Vor wenigen Wochen wurden die - nach Worten des KSV vermeintlichen - Corona-Hilfsmaßnahmen, wie etwa Stundungen seitens der Bundesregierung, einmal mehr bis 30. Juni 2021 verlängert. Daher seien momentan keine validen Zukunftsprognosen möglich. Aus heutiger Sicht geht der KSV1870 davon aus, dass die Zahl der Firmenpleiten frühestens im Herbst steigen wird. Nichtsdestotrotz wird das Gesamtjahr wohl bedeutend niedriger ausfallen als ursprünglich erwartet. Es ist durchaus realistisch, dass dieses auf dem Vorjahresniveau oder leicht darüber zum Liegen kommt. "Eine regelrechte Insolvenzwelle ist aus heutiger Sicht am Horizont nicht erkennbar. Wann auch immer die Insolvenzzahlen steigen werden, gehen wir von einer stetigen Steigerung der Firmenpleiten aus. Dieser Anstieg wird bis in die Jahre 2022 und 2023 hineinreichen", erklärt Götze.

1744 Privatpleiten

Laut aktueller KSV1870 Hochrechnung ist nicht nur die Zahl der Insolvenzen stark rückläufig, sondern sind die Firmenpleiten auch bedeutend kleinteiliger geworden. Im Jahr 2021 gibt es mit der AIK Energy Austria GmbH und der "die EIGENTUM" Wohnungs- und Siedlungsgesellschaft m.b.H. bisher nur zwei Großinsolvenzen mit Passiva von jeweils über 10 Millionen Euro. Diese Entwicklung findet auch bei den Passiva entsprechenden Niederschlag. Im Vergleich zum ersten Quartal 2020 haben sich die geschätzten Verbindlichkeiten zuletzt um 86 Prozent auf 157 Millionen Euro reduziert - das ist gerade mal ein Siebentel des Vorjahreswertes.
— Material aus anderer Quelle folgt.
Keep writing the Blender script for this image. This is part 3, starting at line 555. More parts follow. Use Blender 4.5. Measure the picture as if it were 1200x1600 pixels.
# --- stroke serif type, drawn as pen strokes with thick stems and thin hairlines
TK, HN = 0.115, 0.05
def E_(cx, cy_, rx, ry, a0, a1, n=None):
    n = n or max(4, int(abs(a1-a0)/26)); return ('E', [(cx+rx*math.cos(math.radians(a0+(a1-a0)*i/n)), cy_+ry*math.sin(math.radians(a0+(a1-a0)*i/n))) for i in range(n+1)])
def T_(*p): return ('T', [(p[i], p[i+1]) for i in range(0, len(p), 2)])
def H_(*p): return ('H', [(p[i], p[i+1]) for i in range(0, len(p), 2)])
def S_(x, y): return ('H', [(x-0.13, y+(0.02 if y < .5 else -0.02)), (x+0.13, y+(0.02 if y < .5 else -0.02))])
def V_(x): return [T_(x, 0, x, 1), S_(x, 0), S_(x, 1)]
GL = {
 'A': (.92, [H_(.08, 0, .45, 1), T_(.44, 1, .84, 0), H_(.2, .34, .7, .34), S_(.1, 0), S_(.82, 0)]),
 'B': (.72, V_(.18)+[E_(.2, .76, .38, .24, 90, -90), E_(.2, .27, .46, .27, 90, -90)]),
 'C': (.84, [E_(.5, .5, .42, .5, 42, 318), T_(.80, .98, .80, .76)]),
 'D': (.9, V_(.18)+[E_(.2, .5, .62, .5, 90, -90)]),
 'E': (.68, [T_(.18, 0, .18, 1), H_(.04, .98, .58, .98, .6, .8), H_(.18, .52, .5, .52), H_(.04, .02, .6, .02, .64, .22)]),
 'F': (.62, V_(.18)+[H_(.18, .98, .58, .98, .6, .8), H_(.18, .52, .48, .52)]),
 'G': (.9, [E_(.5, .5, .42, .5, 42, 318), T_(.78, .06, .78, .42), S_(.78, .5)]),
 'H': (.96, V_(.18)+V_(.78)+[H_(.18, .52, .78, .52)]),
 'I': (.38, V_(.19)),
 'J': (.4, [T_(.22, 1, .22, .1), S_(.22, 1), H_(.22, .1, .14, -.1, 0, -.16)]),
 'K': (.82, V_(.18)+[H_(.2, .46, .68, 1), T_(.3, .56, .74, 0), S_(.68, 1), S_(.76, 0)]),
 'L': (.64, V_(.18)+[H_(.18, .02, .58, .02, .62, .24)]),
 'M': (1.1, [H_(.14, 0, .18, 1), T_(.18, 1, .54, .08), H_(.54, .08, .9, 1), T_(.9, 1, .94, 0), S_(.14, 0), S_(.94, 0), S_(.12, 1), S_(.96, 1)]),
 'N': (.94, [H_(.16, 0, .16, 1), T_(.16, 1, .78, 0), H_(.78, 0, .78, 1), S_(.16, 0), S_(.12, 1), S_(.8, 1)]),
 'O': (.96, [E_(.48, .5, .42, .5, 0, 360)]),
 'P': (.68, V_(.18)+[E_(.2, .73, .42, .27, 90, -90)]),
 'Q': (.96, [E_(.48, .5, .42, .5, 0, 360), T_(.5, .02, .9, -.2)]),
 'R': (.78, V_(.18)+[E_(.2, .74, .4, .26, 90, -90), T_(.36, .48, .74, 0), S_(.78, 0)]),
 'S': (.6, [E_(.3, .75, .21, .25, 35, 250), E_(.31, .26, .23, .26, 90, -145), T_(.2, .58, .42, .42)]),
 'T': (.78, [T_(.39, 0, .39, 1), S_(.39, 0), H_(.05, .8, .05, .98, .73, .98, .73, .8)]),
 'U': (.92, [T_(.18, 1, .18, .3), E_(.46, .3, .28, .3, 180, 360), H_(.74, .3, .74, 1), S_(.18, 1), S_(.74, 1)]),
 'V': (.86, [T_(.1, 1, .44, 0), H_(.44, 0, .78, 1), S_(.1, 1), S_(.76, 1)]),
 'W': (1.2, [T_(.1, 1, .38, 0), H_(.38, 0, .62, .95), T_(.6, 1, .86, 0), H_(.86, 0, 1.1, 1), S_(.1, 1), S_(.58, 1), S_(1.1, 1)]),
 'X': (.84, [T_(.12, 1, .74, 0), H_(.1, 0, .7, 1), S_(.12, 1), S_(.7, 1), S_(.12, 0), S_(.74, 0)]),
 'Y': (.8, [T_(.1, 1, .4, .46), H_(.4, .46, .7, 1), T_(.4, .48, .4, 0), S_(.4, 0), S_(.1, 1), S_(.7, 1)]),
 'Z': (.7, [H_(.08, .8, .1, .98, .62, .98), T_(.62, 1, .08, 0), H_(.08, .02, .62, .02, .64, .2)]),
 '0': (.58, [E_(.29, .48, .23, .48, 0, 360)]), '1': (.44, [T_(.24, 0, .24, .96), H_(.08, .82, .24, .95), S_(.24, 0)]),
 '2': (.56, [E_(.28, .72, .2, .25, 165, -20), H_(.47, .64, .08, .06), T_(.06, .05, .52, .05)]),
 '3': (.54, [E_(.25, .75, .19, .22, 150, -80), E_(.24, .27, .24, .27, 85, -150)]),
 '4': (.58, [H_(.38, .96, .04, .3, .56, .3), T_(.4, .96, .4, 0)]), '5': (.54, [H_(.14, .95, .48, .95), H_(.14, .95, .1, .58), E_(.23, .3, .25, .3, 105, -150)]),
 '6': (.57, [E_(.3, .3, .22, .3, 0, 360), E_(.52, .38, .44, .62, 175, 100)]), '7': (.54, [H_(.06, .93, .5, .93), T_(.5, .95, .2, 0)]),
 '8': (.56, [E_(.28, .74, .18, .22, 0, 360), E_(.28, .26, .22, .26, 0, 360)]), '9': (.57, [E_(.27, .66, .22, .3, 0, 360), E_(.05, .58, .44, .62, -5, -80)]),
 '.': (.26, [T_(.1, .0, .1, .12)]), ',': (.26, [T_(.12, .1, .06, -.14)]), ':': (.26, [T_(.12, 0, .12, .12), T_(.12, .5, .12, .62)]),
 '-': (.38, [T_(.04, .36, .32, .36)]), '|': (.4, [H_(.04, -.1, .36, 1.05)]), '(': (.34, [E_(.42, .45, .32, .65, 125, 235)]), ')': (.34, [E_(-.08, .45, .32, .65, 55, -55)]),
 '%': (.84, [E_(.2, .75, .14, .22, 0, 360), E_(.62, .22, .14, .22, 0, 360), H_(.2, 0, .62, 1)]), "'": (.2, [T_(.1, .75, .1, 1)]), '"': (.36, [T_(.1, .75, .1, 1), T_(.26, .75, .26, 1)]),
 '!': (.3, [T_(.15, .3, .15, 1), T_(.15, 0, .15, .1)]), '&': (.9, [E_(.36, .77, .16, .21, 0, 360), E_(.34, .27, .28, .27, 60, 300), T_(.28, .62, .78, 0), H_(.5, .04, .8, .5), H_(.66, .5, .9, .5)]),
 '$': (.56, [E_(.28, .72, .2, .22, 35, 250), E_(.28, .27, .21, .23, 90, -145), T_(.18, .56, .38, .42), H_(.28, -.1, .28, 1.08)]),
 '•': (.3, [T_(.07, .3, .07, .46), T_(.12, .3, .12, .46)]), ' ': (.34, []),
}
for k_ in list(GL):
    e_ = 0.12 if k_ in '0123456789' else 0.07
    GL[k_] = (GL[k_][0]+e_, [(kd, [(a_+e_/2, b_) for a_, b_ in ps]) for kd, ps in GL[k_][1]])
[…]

Bei den 1744 Privatpleiten sind die Passiva um 18 Prozent auf 185 Millionen Euro zurückgegangen. Die Zahl der eröffneten Schuldenregulierungsverfahren ist seit dem ersten Lockdown um 35 Prozent gesunken. Inwieweit die aktuell heiß diskutierte Neustrukturierung des Insolvenzwesens auf die Zahl der Privatkonkurse Einfluss nehmen wird, bleibt abzuwarten, so der KSV. Es zeige sich allerdings zum Teil schon jetzt, dass Schuldner bis zur Umsetzung der Insolvenznovelle im Juli 2021 abwarten, um sich dann innerhalb eines kürzeren Zeitraumes zu entschulden. Der KSV1870 hält weiter daran fest, dass eine verkürzte Entschuldungsdauer der falsche Ansatz ist und zu weitreichenden Folgen für die gesamte Volkswirtschaft führen kann, teilt er in Richtung Bundesregierung mit.